Extrapolation is the word which describes the continuation of a trend, usually quantitative. As applied to time series, the idea is that, barring unexpected events, the future will be like the past. If the sun has come up every morning for 10 000 years, it seems reasonable to assume it will come up again tomorrow. If the moon has waxed for 14 days and waned for 14 days for 10 000 years, it seems reasonable to assume that the pattern will be repeated next month. If spring, summer, fall and winter have followed each other regularly for 10 000 years, we feel comfortable in assuming that they will do so again in the coming year.

It has been said that man is a pattern-making animal. More accurately, some of us are good at pattern-recognition. The discovery of regularities in the observed motions of the stars and planets by the Babylonians was certainly the first step towards developing the science of astronomy. Copernicus was the first to provide a theory of sorts to explain the observable patterns, while retaining the notion that Earth was the center of the universe. His theory of cycles and hyper-cycles was soon overturned by Kepler and Galileo, who realized that the earth and planets revolve around the sun in elliptical orbits. Newton asked himself what sort of force law would account for an elliptical orbit, and concluded that such a force would have to be inversely proportional to the square of the distance from the point of attraction. From this kind of reasoning came Newton's laws of motion and the law of gravity. Newton's theory of gravitational attraction was accepted for 250 years. But some small but persistent deviations from the Newtonian scheme, notably the precession of the perihelion of the orbit of Mercury, inspired Einstein to formulate his more general theory. And so it goes. From patterns one can postulate and test cause-effect relationships. As competing hypotheses are winnowed, 'laws of nature' may emerge.
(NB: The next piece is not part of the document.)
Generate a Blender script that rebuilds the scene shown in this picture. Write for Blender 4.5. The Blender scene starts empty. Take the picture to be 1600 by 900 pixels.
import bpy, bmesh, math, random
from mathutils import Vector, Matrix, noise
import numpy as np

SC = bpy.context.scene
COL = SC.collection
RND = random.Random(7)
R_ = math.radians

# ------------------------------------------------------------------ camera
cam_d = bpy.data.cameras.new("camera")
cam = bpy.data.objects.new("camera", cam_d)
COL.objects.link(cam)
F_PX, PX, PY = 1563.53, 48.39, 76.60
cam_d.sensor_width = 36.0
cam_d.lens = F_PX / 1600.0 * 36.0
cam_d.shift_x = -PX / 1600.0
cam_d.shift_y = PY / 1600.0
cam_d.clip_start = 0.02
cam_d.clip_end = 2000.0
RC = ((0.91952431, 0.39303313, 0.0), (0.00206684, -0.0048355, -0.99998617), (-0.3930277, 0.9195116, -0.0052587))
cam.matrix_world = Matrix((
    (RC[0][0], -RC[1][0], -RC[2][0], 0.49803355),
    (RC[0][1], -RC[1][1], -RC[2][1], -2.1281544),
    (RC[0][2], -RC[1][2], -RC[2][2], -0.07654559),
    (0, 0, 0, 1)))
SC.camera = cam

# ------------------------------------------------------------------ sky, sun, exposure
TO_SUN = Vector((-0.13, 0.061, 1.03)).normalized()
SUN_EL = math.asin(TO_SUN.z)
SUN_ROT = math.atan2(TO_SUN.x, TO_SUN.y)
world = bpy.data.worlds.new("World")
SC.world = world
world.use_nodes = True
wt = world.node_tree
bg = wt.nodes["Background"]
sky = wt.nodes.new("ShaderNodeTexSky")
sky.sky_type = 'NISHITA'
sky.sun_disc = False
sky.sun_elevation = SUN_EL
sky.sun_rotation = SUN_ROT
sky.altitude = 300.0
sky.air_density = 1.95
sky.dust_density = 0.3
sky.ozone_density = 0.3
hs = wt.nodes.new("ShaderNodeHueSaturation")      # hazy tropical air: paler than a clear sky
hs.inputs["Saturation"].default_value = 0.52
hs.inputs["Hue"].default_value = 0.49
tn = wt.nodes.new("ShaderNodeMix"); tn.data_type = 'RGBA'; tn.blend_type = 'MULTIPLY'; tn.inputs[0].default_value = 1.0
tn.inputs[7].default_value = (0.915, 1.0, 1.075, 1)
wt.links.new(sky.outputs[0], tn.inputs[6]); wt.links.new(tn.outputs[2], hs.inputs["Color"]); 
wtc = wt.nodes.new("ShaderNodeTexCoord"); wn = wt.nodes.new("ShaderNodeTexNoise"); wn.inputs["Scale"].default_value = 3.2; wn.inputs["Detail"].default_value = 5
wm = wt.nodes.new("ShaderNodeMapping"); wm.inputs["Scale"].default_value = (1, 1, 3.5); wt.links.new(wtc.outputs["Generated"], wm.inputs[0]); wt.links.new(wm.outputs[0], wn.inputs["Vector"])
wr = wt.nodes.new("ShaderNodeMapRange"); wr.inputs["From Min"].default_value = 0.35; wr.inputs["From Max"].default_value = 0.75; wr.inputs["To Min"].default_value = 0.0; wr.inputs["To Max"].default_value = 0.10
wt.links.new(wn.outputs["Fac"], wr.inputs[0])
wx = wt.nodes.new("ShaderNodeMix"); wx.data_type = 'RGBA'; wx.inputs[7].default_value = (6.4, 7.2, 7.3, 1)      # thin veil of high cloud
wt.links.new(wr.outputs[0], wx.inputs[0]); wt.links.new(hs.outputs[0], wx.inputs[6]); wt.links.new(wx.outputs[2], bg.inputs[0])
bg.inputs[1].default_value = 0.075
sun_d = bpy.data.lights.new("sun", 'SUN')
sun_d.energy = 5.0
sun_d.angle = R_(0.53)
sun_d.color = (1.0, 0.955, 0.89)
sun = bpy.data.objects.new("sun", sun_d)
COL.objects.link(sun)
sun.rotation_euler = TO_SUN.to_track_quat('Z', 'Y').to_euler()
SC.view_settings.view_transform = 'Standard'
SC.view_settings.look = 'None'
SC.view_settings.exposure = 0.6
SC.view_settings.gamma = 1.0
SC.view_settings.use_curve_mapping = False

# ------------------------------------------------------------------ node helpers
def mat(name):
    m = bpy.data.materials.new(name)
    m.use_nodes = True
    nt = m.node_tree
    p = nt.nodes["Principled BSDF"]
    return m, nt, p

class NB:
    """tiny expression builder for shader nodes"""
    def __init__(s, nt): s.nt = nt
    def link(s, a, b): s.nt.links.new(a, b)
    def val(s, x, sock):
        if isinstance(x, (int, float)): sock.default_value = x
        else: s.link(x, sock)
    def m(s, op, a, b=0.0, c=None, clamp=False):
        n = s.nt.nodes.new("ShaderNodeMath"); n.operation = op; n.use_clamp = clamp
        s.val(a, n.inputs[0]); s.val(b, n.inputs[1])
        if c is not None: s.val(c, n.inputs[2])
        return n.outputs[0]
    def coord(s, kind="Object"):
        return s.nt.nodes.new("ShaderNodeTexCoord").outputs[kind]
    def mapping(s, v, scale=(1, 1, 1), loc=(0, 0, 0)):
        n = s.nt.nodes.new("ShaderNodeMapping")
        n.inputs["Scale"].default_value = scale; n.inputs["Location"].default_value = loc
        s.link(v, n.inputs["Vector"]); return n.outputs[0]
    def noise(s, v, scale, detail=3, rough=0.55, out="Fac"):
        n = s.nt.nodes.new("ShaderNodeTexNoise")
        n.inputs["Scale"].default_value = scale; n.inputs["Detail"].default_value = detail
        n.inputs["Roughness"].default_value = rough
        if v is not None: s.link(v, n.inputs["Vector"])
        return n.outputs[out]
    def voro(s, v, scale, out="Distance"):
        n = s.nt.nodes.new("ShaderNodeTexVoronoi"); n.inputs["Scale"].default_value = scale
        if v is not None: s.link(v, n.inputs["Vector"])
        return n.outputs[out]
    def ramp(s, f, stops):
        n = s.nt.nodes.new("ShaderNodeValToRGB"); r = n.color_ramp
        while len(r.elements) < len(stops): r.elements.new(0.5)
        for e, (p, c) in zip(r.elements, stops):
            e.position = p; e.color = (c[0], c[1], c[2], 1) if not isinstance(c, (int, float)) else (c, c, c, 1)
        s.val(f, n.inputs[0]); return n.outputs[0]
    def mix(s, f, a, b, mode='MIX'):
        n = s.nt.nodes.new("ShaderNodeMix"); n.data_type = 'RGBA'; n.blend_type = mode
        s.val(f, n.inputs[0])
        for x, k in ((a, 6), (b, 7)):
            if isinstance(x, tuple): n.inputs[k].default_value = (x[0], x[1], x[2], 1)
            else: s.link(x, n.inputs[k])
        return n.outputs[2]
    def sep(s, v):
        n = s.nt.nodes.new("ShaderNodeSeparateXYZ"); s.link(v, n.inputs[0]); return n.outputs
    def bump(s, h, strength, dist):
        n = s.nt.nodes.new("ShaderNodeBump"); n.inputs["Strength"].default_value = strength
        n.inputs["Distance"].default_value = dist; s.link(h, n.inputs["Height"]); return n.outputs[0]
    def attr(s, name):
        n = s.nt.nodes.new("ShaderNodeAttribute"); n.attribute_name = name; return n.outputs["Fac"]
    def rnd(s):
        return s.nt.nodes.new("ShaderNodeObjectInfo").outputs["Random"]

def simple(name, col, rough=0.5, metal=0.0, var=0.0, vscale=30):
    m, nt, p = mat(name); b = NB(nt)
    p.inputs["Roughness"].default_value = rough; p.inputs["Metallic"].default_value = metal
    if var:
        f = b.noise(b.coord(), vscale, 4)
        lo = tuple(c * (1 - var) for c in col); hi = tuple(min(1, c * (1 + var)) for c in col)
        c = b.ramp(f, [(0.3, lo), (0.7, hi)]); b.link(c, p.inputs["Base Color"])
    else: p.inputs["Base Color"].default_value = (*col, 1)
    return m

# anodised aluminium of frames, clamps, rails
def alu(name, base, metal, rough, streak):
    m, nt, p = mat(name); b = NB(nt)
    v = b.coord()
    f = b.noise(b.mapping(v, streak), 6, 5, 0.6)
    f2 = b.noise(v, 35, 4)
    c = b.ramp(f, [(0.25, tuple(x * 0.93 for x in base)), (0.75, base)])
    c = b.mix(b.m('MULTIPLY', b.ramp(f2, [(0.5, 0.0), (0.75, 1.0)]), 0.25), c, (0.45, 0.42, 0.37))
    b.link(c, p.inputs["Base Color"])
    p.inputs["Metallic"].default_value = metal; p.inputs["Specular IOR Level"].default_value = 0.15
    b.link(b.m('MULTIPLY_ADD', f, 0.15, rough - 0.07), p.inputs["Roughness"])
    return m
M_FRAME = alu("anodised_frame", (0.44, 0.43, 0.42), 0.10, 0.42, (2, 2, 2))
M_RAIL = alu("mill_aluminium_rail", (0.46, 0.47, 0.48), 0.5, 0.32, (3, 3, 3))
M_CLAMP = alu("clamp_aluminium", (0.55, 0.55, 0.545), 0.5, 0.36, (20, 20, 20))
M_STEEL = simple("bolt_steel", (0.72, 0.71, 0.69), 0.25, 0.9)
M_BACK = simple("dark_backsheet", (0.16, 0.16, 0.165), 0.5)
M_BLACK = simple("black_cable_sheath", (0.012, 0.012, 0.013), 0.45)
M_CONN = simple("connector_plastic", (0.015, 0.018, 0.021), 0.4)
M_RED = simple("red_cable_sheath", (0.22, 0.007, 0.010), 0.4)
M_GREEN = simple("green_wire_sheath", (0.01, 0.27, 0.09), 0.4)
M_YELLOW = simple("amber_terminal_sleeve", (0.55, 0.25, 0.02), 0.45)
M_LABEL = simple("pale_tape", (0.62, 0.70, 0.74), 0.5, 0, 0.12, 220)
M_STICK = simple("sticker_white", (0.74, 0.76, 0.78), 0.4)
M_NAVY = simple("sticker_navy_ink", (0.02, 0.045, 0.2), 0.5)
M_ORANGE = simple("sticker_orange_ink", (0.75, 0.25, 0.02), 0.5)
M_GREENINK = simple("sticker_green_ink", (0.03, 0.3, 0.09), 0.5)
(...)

Evidently pattern recognition is a basic tool for forecasting. The simplest pattern of all is a geometrically straight line. Motion in a straight line is likely to continue along the same line unless it is deflected by some force. Newton's law of gravity is a more complex extrapolation, but no different in principle. Different 'laws of motion', such as exponential growth (compound interest), the logarithmic, sinusoidal and logistic functions, are commonplace in physics and economics. Quite elaborate statistical methods have been developed to identify superimposed sinusoidal patterns, such as business cycles, from apparently random fluctuations. But the underlying 'force laws' explaining such behaviors remain obscure. However, if a Delphic forecast panel of leading economists were created today and the question to them were 'what average real growth rate do you expect the US to enjoy during the 21st century?' we think the answer would fall between 1.5 percent and 2.5 percent per annum. But that is because virtually all economists assume that economic growth is automatic and costless, and that it is independent of energy price or availability.

Since the US economy has grown at a relatively steady rate for well over a century (nearer two centuries), it seems reasonable to suppose that it will continue to do so. In fact, it is usually reasonable to assume past trends will continue for some time to come, absent definite reasons for expecting a change of direction. A supertanker has enormous inertia. It cannot turn on a proverbial dime. The economy also has a lot of inertia.

We need to digress for a moment, here, to define the term 'trend'. The most common sort of trend in economics is exponential. Extrapolation of an exponential trend is tantamount to extrapolating the logarithms of the appropriate time series as a straight line. Of course there is an enormous gap between simple extrapolations of single variables and elaborate and complex models intended to capture a variety of interacting trends simultaneously. Nevertheless, it happens that most complex economic models depend on several extrapolations, as will be seen.